I'm not sure I care about that stuff anymore. Sure, I'd like my other plays to be produced at larger venues. And it'd be nice for my work to impact the national theatrical zeitgeist. I've spent a LOT of years chasing those things, and helping other people chase those goals, too--through my work publishing Market InSight for Playwrights and then creating and managing The Playwright Submission Binge (an online community of more than 1,000 playwrights that focuses on marketing and submitting scripts).

But instead of submitting scripts to more and more theatres week after week, I craft proposals to museums, trying to convince them to commission me for a new project. My theatre company is an odd entity that only works in partnership with other institutions--museums and historic sites, not other theatres. Instead of going to theatre confabs, I'm more likely to attend a museum conference.
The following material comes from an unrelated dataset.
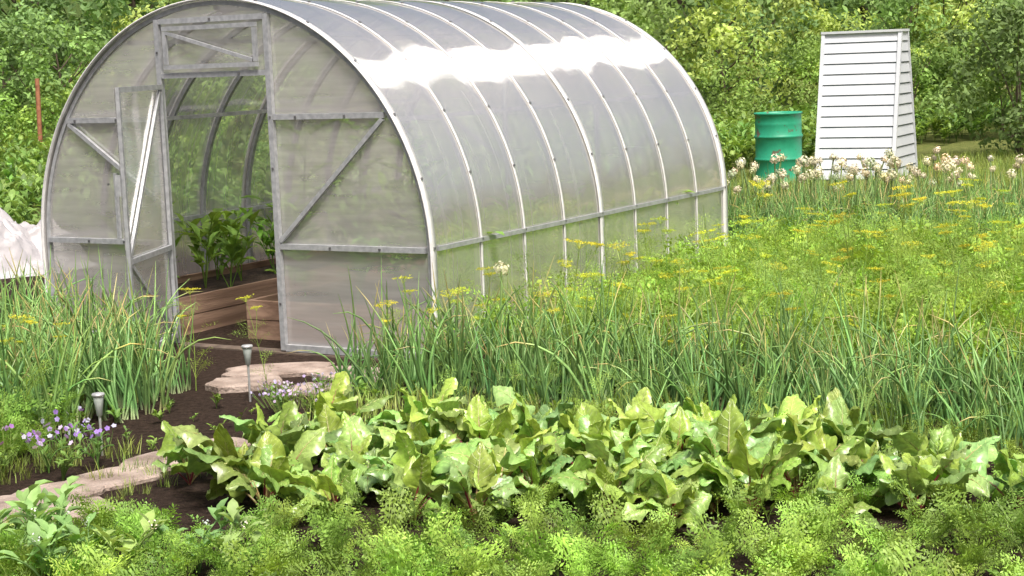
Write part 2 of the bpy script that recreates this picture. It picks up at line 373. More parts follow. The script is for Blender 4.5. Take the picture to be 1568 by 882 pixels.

This drifting away from goals I've set for so many years feels unsettling. I'm not even sure they ever made sense for me to have as goals, but they seemed like the highest, most important targets out there. And it felt like what playwrights were supposed to want.

I will keep sending scripts to calls for submissions, because stopping feels like I'd be abandoning those plays, and I do still believe in them. But I won't submit as often. I'm not sure I believe in the hamster wheel of submission/play development/sparse productions that I've been on for so long. Getting off makes me feel a little dizzy.

Perhaps reaching middle age has allowed me to take a step back and realize that satisfaction isn't as deadly as I feared. Creating strong plays that fully engage audiences, in collaboration with other talented artists might be what I've been after this whole time. Now that I'm here, I'd better pay attention and make the most out of the opportunity I've been given. And savor it.

That might not be giving up after all.